Adapun perkataan sebagian ulama Syi’ah setelahnya (terutama kalangan muta’khkhiriin) yang menyatakan riwayat itu sebagai riwayat dusta, maka patut kita cermati – jika kita sandingkan dengan perkataan Ath-Thuusiy di atas. Jika Ath-Thusiy mengatakan bahwa riwayat tersebut sebagai taqiyyah dan di sisi lain ada ulama yang mengatakan riwayat dusta; maka siapakah yang berdusta di sini ? Apakah ‘Aliy bin Abi Thaalib radliyallaahu ‘anhu ? Kalau ini yang dimaksud, maka kita (Ahlus-Sunnah) menolaknya, karena beliau jauh dari sifat dusta. Dusta itu definisinya adalah menyatakan sesuatu tidak sesuai dengan realitas, baik sengaja ataupun tidak sengaja. Mirip-mirip dengan taqiyyah.[4] ‘Alaa kulli haal, saya persilakan Pembaca budiman memikirkannya sendiri.
Wallaahu a’lam bish-shawwaab.
[abu al-jauzaa’ – beberapa hari menjelang kedatangan bulan Ramadlan yang diberkahi 1431 H].
[1] Saya nukil sesuai keperluan saja. Adapun perkataan Ath-Thuusiy selanjutnya adalah pernyataannya tentang mukhalafah terhadap riwayat jama’ah dan kewajiban mengamalkan riwayat jama’ah yang menyatakan kehalalan nikah mut’ah.
[2] Ada sebagian ulama Syi’ah yang men-ta’wil-nya sebagai taqiyyah dalam periwayatan. Selain istilah ini membingungkan, juga bertentangan dengan dhahir perkataan Ath-Thuusiy sendiri.
[3] Beberapa ulama Syi’ah melemahkan sanad riwayat di atas dari faktor Al-Husain bin ‘Ulwaan Al-Kalbiy dan ‘Amru bin Khaalid Al-Waasithiy karena mereka bukan termasuk rijal khaash, meskipun mereka orang-orang tsiqah.

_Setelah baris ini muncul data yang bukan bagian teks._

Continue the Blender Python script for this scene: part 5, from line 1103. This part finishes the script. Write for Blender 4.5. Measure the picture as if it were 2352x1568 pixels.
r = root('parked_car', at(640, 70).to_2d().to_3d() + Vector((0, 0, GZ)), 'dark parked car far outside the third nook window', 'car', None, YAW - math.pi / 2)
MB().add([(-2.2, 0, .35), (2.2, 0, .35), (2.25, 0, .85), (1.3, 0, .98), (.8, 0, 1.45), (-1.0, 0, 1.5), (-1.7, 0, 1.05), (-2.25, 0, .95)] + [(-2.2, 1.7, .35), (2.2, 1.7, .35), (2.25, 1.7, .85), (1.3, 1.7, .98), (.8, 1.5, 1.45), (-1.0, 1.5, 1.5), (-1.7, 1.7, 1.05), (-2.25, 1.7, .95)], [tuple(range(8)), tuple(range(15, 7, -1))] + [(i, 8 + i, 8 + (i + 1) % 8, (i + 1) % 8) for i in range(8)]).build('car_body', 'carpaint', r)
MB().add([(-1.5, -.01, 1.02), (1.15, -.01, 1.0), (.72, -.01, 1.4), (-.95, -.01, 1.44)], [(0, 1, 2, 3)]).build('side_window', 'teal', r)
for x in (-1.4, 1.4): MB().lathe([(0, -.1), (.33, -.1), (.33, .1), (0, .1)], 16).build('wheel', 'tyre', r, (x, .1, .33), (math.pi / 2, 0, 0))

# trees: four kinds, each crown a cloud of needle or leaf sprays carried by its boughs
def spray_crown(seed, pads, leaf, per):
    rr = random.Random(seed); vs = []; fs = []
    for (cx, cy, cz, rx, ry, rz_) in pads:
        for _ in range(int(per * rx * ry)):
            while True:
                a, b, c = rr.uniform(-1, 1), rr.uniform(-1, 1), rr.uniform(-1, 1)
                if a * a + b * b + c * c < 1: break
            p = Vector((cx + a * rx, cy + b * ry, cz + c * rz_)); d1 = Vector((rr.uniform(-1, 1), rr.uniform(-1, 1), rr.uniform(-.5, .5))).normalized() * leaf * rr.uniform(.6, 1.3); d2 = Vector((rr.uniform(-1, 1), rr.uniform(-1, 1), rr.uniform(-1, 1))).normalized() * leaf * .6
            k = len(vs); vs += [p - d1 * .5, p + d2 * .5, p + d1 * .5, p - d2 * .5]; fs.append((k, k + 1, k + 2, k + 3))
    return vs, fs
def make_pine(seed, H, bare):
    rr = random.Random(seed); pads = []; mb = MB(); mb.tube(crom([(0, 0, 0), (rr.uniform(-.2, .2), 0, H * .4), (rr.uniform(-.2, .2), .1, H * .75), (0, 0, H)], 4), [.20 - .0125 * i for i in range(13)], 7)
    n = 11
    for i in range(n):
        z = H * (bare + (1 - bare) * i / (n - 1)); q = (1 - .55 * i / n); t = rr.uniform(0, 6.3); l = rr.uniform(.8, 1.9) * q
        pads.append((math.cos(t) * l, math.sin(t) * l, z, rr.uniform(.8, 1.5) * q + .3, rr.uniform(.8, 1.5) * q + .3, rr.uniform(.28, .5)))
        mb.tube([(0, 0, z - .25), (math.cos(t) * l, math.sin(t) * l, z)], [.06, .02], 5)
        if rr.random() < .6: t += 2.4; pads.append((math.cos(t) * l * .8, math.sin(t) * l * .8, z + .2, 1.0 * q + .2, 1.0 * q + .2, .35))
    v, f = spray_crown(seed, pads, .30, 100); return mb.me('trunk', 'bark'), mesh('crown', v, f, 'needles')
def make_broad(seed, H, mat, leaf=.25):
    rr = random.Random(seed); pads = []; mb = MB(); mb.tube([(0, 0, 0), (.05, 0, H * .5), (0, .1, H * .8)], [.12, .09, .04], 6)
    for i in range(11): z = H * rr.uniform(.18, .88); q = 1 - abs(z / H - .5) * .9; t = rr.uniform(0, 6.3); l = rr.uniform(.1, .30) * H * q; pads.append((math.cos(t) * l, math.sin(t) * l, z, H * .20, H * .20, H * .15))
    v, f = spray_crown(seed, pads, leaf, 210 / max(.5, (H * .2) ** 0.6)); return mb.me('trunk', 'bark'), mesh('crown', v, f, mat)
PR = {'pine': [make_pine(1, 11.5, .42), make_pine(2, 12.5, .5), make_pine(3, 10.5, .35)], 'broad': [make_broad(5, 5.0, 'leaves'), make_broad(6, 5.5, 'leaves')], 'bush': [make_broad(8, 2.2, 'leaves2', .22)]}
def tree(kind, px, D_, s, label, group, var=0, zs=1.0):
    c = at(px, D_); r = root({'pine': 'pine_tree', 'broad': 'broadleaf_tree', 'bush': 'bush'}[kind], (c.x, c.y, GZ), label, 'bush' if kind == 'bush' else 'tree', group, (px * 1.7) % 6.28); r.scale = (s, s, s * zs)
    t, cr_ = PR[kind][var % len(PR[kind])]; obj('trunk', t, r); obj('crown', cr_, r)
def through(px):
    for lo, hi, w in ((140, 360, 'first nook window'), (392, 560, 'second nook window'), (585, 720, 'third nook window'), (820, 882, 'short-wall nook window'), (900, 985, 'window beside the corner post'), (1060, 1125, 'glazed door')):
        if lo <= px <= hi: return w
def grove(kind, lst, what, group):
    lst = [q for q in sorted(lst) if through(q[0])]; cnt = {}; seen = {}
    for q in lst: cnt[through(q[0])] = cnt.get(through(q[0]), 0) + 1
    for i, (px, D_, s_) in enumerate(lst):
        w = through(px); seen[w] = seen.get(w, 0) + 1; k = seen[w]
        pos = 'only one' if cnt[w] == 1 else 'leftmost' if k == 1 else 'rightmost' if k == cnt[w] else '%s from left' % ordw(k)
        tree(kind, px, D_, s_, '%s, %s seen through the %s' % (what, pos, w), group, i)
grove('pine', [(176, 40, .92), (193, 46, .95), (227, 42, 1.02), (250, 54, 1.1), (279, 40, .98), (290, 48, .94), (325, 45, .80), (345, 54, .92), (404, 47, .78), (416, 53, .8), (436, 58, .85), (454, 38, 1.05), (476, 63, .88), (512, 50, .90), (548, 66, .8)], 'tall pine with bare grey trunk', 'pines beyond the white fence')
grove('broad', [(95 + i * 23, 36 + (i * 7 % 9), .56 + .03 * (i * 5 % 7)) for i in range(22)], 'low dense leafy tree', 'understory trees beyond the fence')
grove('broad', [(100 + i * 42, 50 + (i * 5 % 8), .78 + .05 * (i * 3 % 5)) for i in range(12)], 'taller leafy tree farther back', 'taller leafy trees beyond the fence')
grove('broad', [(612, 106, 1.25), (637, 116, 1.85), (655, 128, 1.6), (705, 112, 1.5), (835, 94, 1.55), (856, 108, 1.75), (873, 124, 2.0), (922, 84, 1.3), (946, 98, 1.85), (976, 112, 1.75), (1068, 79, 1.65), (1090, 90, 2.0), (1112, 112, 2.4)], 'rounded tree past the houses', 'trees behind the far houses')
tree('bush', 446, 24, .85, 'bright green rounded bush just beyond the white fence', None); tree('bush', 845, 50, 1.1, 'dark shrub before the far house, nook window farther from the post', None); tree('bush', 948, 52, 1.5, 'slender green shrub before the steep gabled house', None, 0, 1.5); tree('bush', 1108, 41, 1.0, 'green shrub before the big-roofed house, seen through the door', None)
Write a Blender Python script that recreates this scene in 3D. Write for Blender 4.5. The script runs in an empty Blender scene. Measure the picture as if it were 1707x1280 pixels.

[4] Saya tidak tahu apa kepentingan taqiyyah sebagaimana dikatakan Ath-Thuusiy d atas. Apakah memang ‘Aliy bin Abi Thaalib radliyallaahu ‘anhu berada dalam ketakutan yang mengancam jiwanya sehingga mengharuskan ber-taqiyyah ? Atau ada sebab lain ? Karena, kita mengenal beliau sebagai sosok pemberani yang tegas menegakkan kebenaran.
Comments
Terima kasih banyak Ustadz atas artikelnya. Sangat bermanfaat sekali.